Graph neural networks (GNNs) have shown advantages in graph-based analysis tasks. However, most existing methods have the homogeneity assumption and show poor performance on heterophilic graphs, where the linked nodes have dissimilar features and different class labels, and the semantically related nodes might be multi-hop away. To address this limitation, this paper presents GraphRARE, a general framework built upon node relative entropy and deep reinforcement learning, to strengthen the expressive capability of GNNs. An innovative node relative entropy, which considers node features and structural similarity, is used to measure mutual information between node pairs. In addition, to avoid the sub-optimal solutions caused by mixing useful information and noises of remote nodes, a deep reinforcement learning-based algorithm is developed to optimize the graph topology. This algorithm selects informative nodes and discards noisy nodes based on the defined node relative entropy. Extensive experiments are conducted on seven real-world datasets. The experimental results demonstrate the superiority of GraphRARE in node classification and its capability to optimize the original graph topology.

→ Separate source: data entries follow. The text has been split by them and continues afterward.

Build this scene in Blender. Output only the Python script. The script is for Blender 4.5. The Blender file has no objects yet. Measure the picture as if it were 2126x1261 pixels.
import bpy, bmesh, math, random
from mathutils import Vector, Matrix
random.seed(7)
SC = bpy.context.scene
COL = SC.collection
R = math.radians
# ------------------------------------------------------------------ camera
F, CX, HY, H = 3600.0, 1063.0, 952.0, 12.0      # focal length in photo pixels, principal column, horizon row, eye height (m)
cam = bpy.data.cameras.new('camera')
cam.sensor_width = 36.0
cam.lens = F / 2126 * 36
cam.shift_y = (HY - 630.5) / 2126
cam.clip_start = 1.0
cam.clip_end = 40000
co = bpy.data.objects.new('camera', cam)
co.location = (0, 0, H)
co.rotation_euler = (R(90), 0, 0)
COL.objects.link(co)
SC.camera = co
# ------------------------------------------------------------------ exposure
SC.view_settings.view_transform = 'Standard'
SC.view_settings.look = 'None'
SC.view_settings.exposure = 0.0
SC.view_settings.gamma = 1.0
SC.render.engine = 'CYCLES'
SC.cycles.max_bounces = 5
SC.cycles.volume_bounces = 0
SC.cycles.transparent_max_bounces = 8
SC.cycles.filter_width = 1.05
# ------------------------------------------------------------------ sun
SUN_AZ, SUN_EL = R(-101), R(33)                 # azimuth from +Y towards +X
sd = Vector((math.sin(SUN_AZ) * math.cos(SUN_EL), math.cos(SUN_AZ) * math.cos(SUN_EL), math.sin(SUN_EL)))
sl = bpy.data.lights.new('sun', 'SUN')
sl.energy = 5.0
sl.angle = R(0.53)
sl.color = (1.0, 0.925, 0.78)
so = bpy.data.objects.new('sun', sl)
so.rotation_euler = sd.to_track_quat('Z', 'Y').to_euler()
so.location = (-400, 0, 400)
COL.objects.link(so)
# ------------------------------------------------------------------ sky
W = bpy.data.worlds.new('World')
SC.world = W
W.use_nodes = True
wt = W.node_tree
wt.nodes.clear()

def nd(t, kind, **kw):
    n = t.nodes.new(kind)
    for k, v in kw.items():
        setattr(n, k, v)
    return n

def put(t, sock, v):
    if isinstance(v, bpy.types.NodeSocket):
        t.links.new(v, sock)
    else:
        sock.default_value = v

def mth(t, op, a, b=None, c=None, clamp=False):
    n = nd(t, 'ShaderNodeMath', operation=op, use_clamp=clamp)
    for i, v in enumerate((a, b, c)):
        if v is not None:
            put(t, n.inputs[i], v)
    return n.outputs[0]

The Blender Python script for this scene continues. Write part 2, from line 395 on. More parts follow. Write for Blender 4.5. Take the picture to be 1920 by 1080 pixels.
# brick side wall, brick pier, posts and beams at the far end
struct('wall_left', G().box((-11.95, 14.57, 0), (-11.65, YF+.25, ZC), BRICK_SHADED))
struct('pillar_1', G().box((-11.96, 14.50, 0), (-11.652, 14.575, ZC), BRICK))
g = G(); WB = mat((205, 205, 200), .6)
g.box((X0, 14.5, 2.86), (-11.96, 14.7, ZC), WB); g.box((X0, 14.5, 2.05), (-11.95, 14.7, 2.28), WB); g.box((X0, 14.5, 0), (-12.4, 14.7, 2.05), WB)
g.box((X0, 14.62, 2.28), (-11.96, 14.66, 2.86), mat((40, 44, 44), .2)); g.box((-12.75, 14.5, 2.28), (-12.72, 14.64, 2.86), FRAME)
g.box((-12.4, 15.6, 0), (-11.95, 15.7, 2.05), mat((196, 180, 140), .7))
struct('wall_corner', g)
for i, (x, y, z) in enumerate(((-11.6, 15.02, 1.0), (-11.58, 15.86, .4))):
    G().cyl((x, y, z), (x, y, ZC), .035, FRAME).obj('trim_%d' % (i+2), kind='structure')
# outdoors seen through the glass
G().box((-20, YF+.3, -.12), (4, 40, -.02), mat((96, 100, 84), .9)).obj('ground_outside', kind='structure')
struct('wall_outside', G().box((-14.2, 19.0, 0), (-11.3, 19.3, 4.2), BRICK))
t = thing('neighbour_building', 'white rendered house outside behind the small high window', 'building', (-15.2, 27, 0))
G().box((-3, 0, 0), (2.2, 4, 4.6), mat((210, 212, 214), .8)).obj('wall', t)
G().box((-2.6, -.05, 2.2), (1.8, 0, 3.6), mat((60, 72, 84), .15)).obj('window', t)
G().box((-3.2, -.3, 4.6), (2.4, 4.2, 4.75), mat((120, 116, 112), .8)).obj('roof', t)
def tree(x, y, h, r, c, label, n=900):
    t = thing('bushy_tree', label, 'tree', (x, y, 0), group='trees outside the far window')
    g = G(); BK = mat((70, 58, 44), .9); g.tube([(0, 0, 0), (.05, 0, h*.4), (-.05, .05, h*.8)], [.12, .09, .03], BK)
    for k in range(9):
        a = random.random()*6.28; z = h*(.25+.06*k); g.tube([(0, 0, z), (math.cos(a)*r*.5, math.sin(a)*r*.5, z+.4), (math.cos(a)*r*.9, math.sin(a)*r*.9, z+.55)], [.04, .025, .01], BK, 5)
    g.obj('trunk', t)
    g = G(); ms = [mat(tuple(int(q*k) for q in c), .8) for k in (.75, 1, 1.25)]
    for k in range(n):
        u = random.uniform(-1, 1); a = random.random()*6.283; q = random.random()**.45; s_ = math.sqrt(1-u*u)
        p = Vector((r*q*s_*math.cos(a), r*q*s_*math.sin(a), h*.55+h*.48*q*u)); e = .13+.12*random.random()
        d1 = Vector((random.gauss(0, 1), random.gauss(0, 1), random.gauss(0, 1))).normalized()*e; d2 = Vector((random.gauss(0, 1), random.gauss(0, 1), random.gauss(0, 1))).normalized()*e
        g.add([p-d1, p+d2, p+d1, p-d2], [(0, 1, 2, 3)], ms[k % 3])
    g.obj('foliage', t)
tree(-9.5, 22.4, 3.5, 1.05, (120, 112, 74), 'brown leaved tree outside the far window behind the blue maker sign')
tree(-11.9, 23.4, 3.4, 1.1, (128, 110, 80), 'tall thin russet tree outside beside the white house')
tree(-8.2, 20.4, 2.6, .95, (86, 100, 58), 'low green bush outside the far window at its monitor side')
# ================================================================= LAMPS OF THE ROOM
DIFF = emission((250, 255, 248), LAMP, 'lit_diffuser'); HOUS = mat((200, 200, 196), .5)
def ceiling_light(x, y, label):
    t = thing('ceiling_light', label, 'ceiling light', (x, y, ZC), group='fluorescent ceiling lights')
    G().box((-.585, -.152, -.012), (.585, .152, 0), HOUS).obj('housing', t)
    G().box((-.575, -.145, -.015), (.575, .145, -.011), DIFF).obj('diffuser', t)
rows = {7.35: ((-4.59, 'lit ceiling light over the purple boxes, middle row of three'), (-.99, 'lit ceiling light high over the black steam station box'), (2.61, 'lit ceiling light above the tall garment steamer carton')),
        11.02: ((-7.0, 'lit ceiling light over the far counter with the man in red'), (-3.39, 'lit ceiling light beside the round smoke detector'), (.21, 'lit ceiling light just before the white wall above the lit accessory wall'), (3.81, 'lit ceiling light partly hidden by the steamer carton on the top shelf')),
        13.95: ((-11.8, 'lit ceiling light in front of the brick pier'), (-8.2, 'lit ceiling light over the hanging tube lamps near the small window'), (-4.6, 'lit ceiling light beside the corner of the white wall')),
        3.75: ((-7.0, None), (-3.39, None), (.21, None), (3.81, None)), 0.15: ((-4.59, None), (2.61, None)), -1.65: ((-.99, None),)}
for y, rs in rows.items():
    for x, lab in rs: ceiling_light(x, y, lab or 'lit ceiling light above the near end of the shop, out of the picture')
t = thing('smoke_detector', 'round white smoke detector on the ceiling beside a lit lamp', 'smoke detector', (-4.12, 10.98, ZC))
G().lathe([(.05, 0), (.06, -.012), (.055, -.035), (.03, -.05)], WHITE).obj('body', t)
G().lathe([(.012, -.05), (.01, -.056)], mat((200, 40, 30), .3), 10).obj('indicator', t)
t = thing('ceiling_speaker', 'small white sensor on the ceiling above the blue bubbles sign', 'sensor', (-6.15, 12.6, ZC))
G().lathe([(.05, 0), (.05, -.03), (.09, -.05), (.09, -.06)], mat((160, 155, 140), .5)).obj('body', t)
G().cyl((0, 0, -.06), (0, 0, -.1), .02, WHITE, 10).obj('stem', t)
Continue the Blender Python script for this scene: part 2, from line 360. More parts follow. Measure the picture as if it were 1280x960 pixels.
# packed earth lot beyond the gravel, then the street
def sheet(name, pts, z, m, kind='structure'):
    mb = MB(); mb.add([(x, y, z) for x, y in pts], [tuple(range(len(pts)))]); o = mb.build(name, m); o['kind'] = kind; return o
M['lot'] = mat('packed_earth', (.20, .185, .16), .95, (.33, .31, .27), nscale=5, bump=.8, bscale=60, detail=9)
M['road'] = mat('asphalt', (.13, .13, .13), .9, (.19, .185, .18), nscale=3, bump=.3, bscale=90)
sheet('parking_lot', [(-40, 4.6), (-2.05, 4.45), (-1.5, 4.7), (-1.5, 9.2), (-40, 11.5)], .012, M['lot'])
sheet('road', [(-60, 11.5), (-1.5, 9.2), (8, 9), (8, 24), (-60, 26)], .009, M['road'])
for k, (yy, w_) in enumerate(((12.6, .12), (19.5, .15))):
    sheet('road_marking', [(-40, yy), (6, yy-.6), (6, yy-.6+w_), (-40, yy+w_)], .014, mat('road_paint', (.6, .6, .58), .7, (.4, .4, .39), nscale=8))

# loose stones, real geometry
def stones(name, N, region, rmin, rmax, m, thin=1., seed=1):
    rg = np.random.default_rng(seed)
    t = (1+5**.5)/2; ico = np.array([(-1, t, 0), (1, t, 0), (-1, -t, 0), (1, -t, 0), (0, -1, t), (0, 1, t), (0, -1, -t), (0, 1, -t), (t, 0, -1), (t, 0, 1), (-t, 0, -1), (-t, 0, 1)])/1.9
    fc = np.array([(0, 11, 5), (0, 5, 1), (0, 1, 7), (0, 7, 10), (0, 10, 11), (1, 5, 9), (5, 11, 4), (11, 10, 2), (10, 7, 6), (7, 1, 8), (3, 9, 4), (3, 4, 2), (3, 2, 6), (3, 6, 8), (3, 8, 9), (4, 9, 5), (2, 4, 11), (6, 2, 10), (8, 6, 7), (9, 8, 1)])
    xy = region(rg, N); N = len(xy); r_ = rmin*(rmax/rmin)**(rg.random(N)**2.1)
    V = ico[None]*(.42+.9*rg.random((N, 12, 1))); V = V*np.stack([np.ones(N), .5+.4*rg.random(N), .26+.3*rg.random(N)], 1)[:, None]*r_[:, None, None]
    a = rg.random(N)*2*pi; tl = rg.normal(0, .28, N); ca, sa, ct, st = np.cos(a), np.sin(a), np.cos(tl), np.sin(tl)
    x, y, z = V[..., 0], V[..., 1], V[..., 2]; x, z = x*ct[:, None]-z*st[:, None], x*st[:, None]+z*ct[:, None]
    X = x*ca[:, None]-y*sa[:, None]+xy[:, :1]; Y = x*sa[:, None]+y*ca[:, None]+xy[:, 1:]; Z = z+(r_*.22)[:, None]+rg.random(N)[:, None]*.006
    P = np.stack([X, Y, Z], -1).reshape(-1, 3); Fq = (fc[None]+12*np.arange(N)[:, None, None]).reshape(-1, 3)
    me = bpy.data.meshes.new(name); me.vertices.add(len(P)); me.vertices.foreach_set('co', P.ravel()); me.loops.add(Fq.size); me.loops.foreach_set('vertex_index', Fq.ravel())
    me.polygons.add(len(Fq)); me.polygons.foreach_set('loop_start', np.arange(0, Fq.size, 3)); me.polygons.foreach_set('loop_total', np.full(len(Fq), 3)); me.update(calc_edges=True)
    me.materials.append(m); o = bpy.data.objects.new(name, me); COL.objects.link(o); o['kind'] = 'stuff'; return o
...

翻译：图神经网络（GNN）在图分析任务中展现了显著优势。然而，现有方法大多基于同质性假设，在处理异配图时性能较差——在异配图中，相连节点通常具有不同的特征和类别标签，语义相关的节点可能相隔多跳。为解决这一局限，本文提出GraphRARE，一种基于节点相对熵和深度强化学习的通用框架，用于增强GNN的表达能力。我们创新性地定义了节点相对熵，通过融合节点特征与结构相似性来度量节点对之间的互信息。此外，为避免远程节点的有用信息与噪声混合导致的次优解，我们开发了基于深度强化学习的图拓扑优化算法。该算法根据定义的节点相对熵选择信息丰富节点并丢弃噪声节点。在七个真实数据集上的实验表明，GraphRARE在节点分类任务中具有优越性，并能有效优化原始图拓扑。